Note that "unique" ultimate generation and reduction (passives or item sets) can stack with Major or Minor Heroism.
Arkasis's Genius offers a unique gain of 44 Ultimate to you and 3 others every 30 seconds upon consuming a potion, this ultimate gain can stack from multiple users wearing this set.
The most common question regarding ultimates usually at this point is if it's better to stack ultimate reduction over ultimate generation and this answer will depend, at least for PvE, on both the class and the nature of the fight.
Some people may be wondering as well how ultimate cost reduction is affected by wearing more than one ultimate cost reduction set and with the example of using Potentates plus Dragonguard which totals up to 30%, you would think that the ultimate cost of say, Warhorn for example would be 175 but with either Dragonguard or Potentate equipped, it's 212 ultimate and with both of them it turned out to be 182ultimate.
38 ultimate cost reduction for the former and another 30 ult cost reduction for the latter which basically means the set bonuses are multiplicative rather than additive so again depending on class passives and so forth, it may not be worth it investing too much into ult cost reduction over either one ult cost reduction set and emphasizing the rest of your stats on ultimate generation.
The bottom line is that everything you see here on this list is that it all works WITH and STACKS on the innate ultimate buff you get from dodging, blocking, light attacking, healing and heavy attacking while the innate ultimate buff you get from doing the aforementioned actions does not stack with itself.

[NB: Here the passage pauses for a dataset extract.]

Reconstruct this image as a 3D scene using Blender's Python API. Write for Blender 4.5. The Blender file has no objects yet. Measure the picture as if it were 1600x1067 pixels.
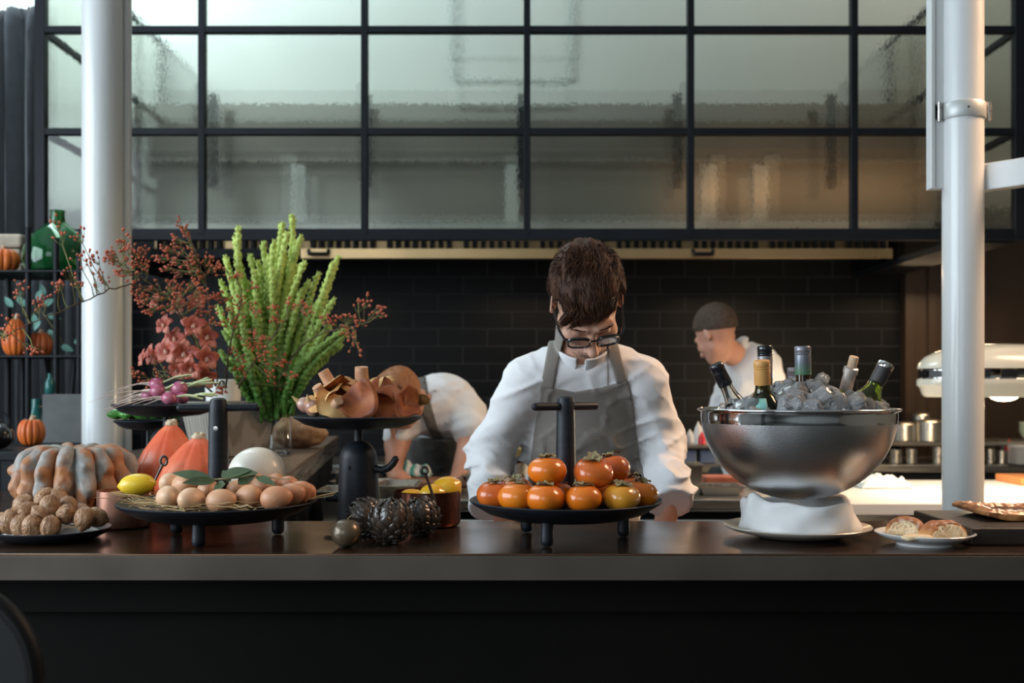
import bpy, math, random
import numpy as np
from mathutils import Vector, Matrix, Euler
PI = math.pi
S = bpy.context.scene
COL = S.collection
rnd = random.Random(7)

# ---------------------------------------------------------------- camera
CAMZ = 1.36; F = 1700.0; HY = 600.0
cd = bpy.data.cameras.new('camera'); cam = bpy.data.objects.new('camera', cd); COL.objects.link(cam)
cam.location = (0, 0, CAMZ); cam.rotation_euler = (PI/2, 0, 0)
cd.sensor_width = 36; cd.lens = 36*F/1600; cd.shift_x = 0; cd.shift_y = (HY-533.5)/1600
cd.clip_start = 0.05
cd.dof.use_dof = True; cd.dof.focus_distance = 2.2; cd.dof.aperture_fstop = 4.0
S.camera = cam
def P(px, py, d):
    return Vector(((px-800)/F*d, d, CAMZ-(py-HY)/F*d))
def Z(py, d): return CAMZ-(py-HY)/F*d
def X(px, d): return (px-800)/F*d

# ---------------------------------------------------------------- world, exposure, daylight
S.view_settings.view_transform = 'Standard'; S.view_settings.look = 'None'
S.view_settings.exposure = 0.0; S.view_settings.gamma = 1; S.view_settings.use_curve_mapping = False
S.cycles.use_denoising = True
S.cycles.max_bounces = 8; S.cycles.transparent_max_bounces = 12; S.cycles.transmission_bounces = 8
S.cycles.sample_clamp_indirect = 4.0; S.cycles.caustics_reflective = False; S.cycles.caustics_refractive = False
W = bpy.data.worlds.new('world'); S.world = W; W.use_nodes = True
W.node_tree.nodes['Background'].inputs[0].default_value = (0.55, 0.7, 0.9, 1)
W.node_tree.nodes['Background'].inputs[1].default_value = 0.08
def area(name, loc, target, sx, sy, power, col, spread=PI):
    l = bpy.data.lights.new(name, 'AREA'); l.shape = 'RECTANGLE'; l.size = sx; l.size_y = sy
    l.energy = power; l.color = col; l.spread = spread
    o = bpy.data.objects.new(name, l); COL.objects.link(o); o.location = loc
    o.rotation_euler = (Vector(target)-Vector(loc)).to_track_quat('-Z', 'Y').to_euler()
    return o
def point(name, loc, power, col, r=0.03):
    l = bpy.data.lights.new(name, 'POINT'); l.energy = power; l.color = col; l.shadow_soft_size = r
    o = bpy.data.objects.new(name, l); COL.objects.link(o); o.location = loc
    return o
# daylight through the windows of the left wall and of the wall behind the camera
area('daylight_left', (-4.5, 0.8, 2.3), (0, 2.2, 1.4), 4.4, 2.6, 330, (0.80, 0.91, 1.0))
area('daylight_back', (-2.6, -3.8, 2.4), (0.2, 2.5, 1.2), 2.6, 2.4, 62, (0.82, 0.92, 1.0))
# added fill lights behind the glazed screen, where the glass blocks the daylight
area('screen_fill_left', (-2.3, 4.75, 4.3), (-0.6, 6.2, 2.85), 3.0, 0.8, 95, (0.77, 0.95, 0.97))
area('screen_fill_right', (2.4, 5.3, 4.3), (2.0, 6.2, 3.0), 2.0, 0.8, 7, (1.0, 0.84, 0.60))  # weaker warm fill, added for the right half
area('hood_glow_fill', (1.55, 5.28, 2.33), (1.55, 5.6, 2.50), 1.5, 0.04, 1.3, (1.0, 0.52, 0.22))  # added strip that makes the warm glow line on the hood
# warm lamps below the extraction hood
for i, (x, e) in enumerate(((-1.0, 1.5), (0.1, 4), (1.2, 5), (2.3, 6))):
    area('hood_lamp', (x, 5.75, 1.93), (x, 5.6, 0.9), 0.5, 0.12, e, (1.0, 0.70, 0.42))
# added warm fill for the right-hand side of the chef, no fixture
area('warm_fill', (2.6, 2.9, 3.2), (1.2, 2.9, 1.2), 1.0, 1.0, 27, (1.0, 0.64, 0.40), math.radians(80))

# ---------------------------------------------------------------- helpers
def link(o, parent=None):
    COL.objects.link(o)
    if parent is not None: o.parent = parent
    return o
def tag(o, label, cat=None, group=None, kind=None):
    if label: o['label'] = label
    if cat: o['category'] = cat
    if group: o['group'] = group
    if kind: o['kind'] = kind
    return o
def thing(name, label, cat, loc=(0, 0, 0), group=None, rotz=0):
    o = bpy.data.objects.new(name, None); o.empty_display_size = .05
    link(o); o.location = loc; o.rotation_euler = (0, 0, rotz)
    return tag(o, label, cat, group)
class MB:
    def __init__(s): s.v = []; s.f = []; s.mi = []
    def add(s, v, f, mi=0):
        n = len(s.v); s.v.extend([tuple(a) for a in v]); s.f.extend([tuple(i+n for i in q) for q in f]); s.mi.extend([mi]*len(f)); return s
    def box(s, a, b, mi=0):
        x0, y0, z0 = a; x1, y1, z1 = b
        v = [(x0,y0,z0),(x1,y0,z0),(x1,y1,z0),(x0,y1,z0),(x0,y0,z1),(x1,y0,z1),(x1,y1,z1),(x0,y1,z1)]
        return s.add(v, [(0,3,2,1),(4,5,6,7),(0,1,5,4),(1,2,6,5),(2,3,7,6),(3,0,4,7)], mi)
    def lathe(s, prof, n=48, c=(0,0,0), M=None, mi=0, wob=None):
        v = []; f = []
        for (r, z) in prof:
            for k in range(n):
                a = 2*PI*k/n; rr = max(r, 1e-5)
                if wob: rr *= wob(a, z)
                p = Vector((rr*math.cos(a), rr*math.sin(a), z))
                if M: p = M @ p
                v.append((p.x+c[0], p.y+c[1], p.z+c[2]))
        for j in range(len(prof)-1):
            for k in range(n):
                k2 = (k+1) % n
                f.append((j*n+k, j*n+k2, (j+1)*n+k2, (j+1)*n+k))
        f.append(tuple(reversed(range(n)))); f.append(tuple(range((len(prof)-1)*n, len(prof)*n)))
        return s.add(v, f, mi)
    def tube(s, pts, r, n=8, mi=0, cap=True, flat=1.0):
        pts = [Vector(p) for p in pts]; m = len(pts)
        rs = r if isinstance(r, (list, tuple)) else [r]*m
        v = []; f = []; up = None
        for i, p in enumerate(pts):
            t = (pts[min(i+1, m-1)]-pts[max(i-1, 0)])
            if t.length < 1e-9: t = Vector((0,0,1))
            t.normalize()
            if up is None:
                up = Vector((0,0,1)) if abs(t.z) < .9 else Vector((1,0,0))
            a = t.cross(up)
            if a.length < 1e-6: a = t.cross(Vector((0,1,0)))
            a.normalize(); b = a.cross(t).normalized(); up = b
            for k in range(n):
                an = 2*PI*k/n
                v.append(p + a*math.cos(an)*rs[i] + b*math.sin(an)*rs[i]*flat)
        for i in range(m-1):
            for k in range(n):
                k2 = (k+1) % n
                f.append((i*n+k, i*n+k2, (i+1)*n+k2, (i+1)*n+k))
        if cap:
            f.append(tuple(reversed(range(n)))); f.append(tuple(range((m-1)*n, m*n)))
        return s.add(v, f, mi)
    def ball(s, c, r, n=16, m=10, M=None, fn=None, mi=0):
        if not isinstance(r, (tuple, list)): r = (r, r, r)
        v = []; f = []
        for j in range(m+1):
            th = PI*j/m
            for k in range(n):
                a = 2*PI*k/n
                d = Vector((math.sin(th)*math.cos(a), math.sin(th)*math.sin(a), math.cos(th)))
                q = fn(d) if fn else 1.0
                p = Vector((d.x*r[0]*q, d.y*r[1]*q, d.z*r[2]*q))
                if M: p = M @ p
                v.append(p+Vector(c))
        for j in range(m):
            for k in range(n):
                k2 = (k+1) % n
                f.append((j*n+k, (j+1)*n+k, (j+1)*n+k2, j*n+k2))
        return s.add(v, f, mi)
    def prism(s, poly, z0, z1, mi=0, axis='z'):
        n = len(poly); v = []
        for z in (z0, z1):
            for (a, b) in poly:
                v.append((a, b, z) if axis == 'z' else ((a, z, b) if axis == 'y' else (z, a, b)))
        f = [tuple(reversed(range(n))), tuple(range(n, 2*n))] + [(i, (i+1) % n, (i+1) % n+n, i+n) for i in range(n)]
        return s.add(v, f, mi)
    def obj(s, name, mat, parent=None, smooth=True, bevel=0, loc=None, rot=None, sub=0, ang=None):
        me = bpy.data.meshes.new(name); me.from_pydata([tuple(a) for a in s.v], [], s.f)
        mats = mat if isinstance(mat, (list, tuple)) else [mat]
        for m in mats: me.materials.append(m)
        if len(mats) > 1: me.polygons.foreach_set('material_index', s.mi)
        me.update(); me.validate()
        if smooth:
            me.polygons.foreach_set('use_smooth', [True]*len(me.polygons))
            me.set_sharp_from_angle(angle=math.radians(ang or 42))
        o = bpy.data.objects.new(name, me); link(o, parent)
        if loc is not None: o.location = loc
        if rot is not None: o.rotation_euler = rot
        if bevel:
            b = o.modifiers.new('bevel', 'BEVEL'); b.width = bevel; b.segments = 3; b.limit_method = 'ANGLE'; b.angle_limit = math.radians(40)
        if sub:
            b = o.modifiers.new('sub', 'SUBSURF'); b.levels = sub; b.render_levels = sub
        return o
def copy_of(o, parent=None, loc=None, rot=None, scale=None):
    c = o.copy(); link(c)
    if parent is not None: c.parent = parent
    if loc is not None: c.location = loc
    if rot is not None: c.rotation_euler = rot
    if scale is not None: c.scale = scale if isinstance(scale, (tuple, list)) else (scale,)*3
    for ch in list(o.children): copy_of(ch, c)
    return c
def struct(name, mb, mat, **k):
    o = mb.obj(name, mat, smooth=False, **k); o['kind'] = 'structure'; return o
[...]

For example, Bloodspawn, one of the more popular monster helms does not override the ultimate buff you get, it simply adds to it.
Moreover if you combine Bloodspawn with, let's say a Warden tank that gets Major Heroism from its Shimmering Shield in addition to the Minor Heroism from using Heroic Slash and take into consideration your CP perks and skills such as Enchanted Forest, you've already got quite the ultimate generation on your hands.
All of this means you have quite the array of options to experiment with if you want to go for an ultimate generation-focused PvP or PvE build.